WRITTEN PROBLEM » Write out the data again exactly, skipping every picture.

DATA SECTION »
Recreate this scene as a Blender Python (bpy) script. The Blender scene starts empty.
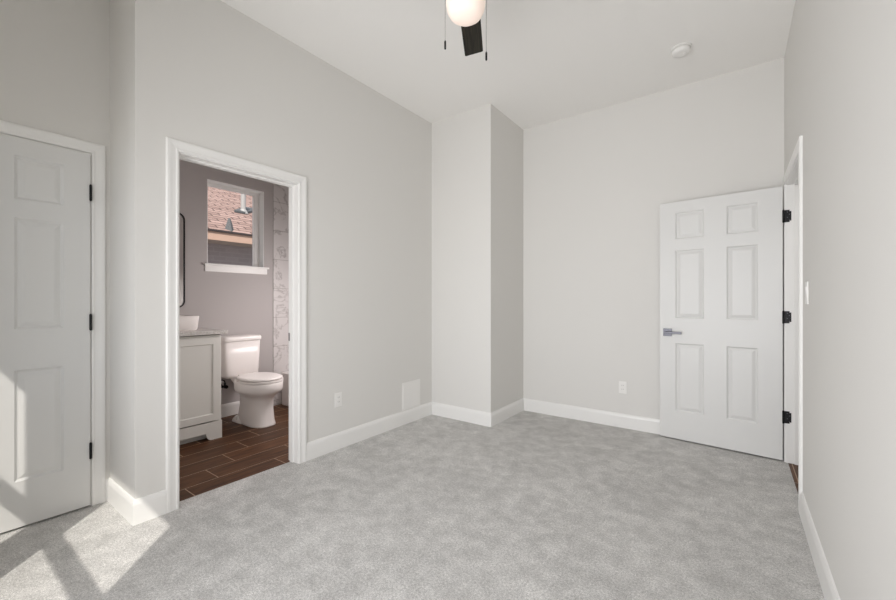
import bpy, bmesh, math
from mathutils import Vector, Matrix
PI = math.pi
S = bpy.context.scene
C = S.collection

# ---------------------------------------------------------------- camera, sky, sun, exposure
YAW = math.atan(288 / 395)
cd = bpy.data.cameras.new('camera'); cam = bpy.data.objects.new('camera', cd); C.objects.link(cam)
cam.location = (0, 0, 1.2); cam.rotation_euler = (PI / 2, 0, YAW)
cd.sensor_width = 36; cd.lens = 395 / 896 * 36; cd.shift_y = 1 / 896; cd.clip_start = .02
S.camera = cam

SUN = Vector((-1, 1, -1.55)).normalized()
w = bpy.data.worlds.new('sky'); S.world = w; w.use_nodes = True
nt = w.node_tree; bg = nt.nodes['Background']
sky = nt.nodes.new('ShaderNodeTexSky'); sky.sky_type = 'NISHITA'; sky.sun_disc = False
sky.sun_elevation = math.radians(47.6); sky.sun_rotation = math.radians(135)
mx = nt.nodes.new('ShaderNodeMix'); mx.data_type = 'RGBA'; mx.inputs[0].default_value = .86
mx.inputs[7].default_value = (.93, .93, .90, 1)
nt.links.new(sky.outputs[0], mx.inputs[6]); nt.links.new(mx.outputs[2], bg.inputs[0])
bg.inputs[1].default_value = .20
sl = bpy.data.lights.new('sun', 'SUN'); sl.energy = 1.55; sl.angle = math.radians(.55); sl.color = (1, .95, .87)
so = bpy.data.objects.new('sun', sl); C.objects.link(so); so.rotation_euler = SUN.to_track_quat('-Z', 'Y').to_euler()
so.location = (4, -5, 8)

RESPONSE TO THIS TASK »
Recreate this scene as a Blender Python (bpy) script. The Blender scene starts empty.
import bpy, bmesh, math
from mathutils import Vector, Matrix
PI = math.pi
S = bpy.context.scene
C = S.collection

# ---------------------------------------------------------------- camera, sky, sun, exposure
YAW = math.atan(288 / 395)
cd = bpy.data.cameras.new('camera'); cam = bpy.data.objects.new('camera', cd); C.objects.link(cam)
cam.location = (0, 0, 1.2); cam.rotation_euler = (PI / 2, 0, YAW)
cd.sensor_width = 36; cd.lens = 395 / 896 * 36; cd.shift_y = 1 / 896; cd.clip_start = .02
S.camera = cam

SUN = Vector((-1, 1, -1.55)).normalized()
w = bpy.data.worlds.new('sky'); S.world = w; w.use_nodes = True
nt = w.node_tree; bg = nt.nodes['Background']
sky = nt.nodes.new('ShaderNodeTexSky'); sky.sky_type = 'NISHITA'; sky.sun_disc = False
sky.sun_elevation = math.radians(47.6); sky.sun_rotation = math.radians(135)
mx = nt.nodes.new('ShaderNodeMix'); mx.data_type = 'RGBA'; mx.inputs[0].default_value = .86
mx.inputs[7].default_value = (.93, .93, .90, 1)
nt.links.new(sky.outputs[0], mx.inputs[6]); nt.links.new(mx.outputs[2], bg.inputs[0])
bg.inputs[1].default_value = .20
sl = bpy.data.lights.new('sun', 'SUN'); sl.energy = 1.55; sl.angle = math.radians(.55); sl.color = (1, .95, .87)
so = bpy.data.objects.new('sun', sl); C.objects.link(so); so.rotation_euler = SUN.to_track_quat('-Z', 'Y').to_euler()
so.location = (4, -5, 8)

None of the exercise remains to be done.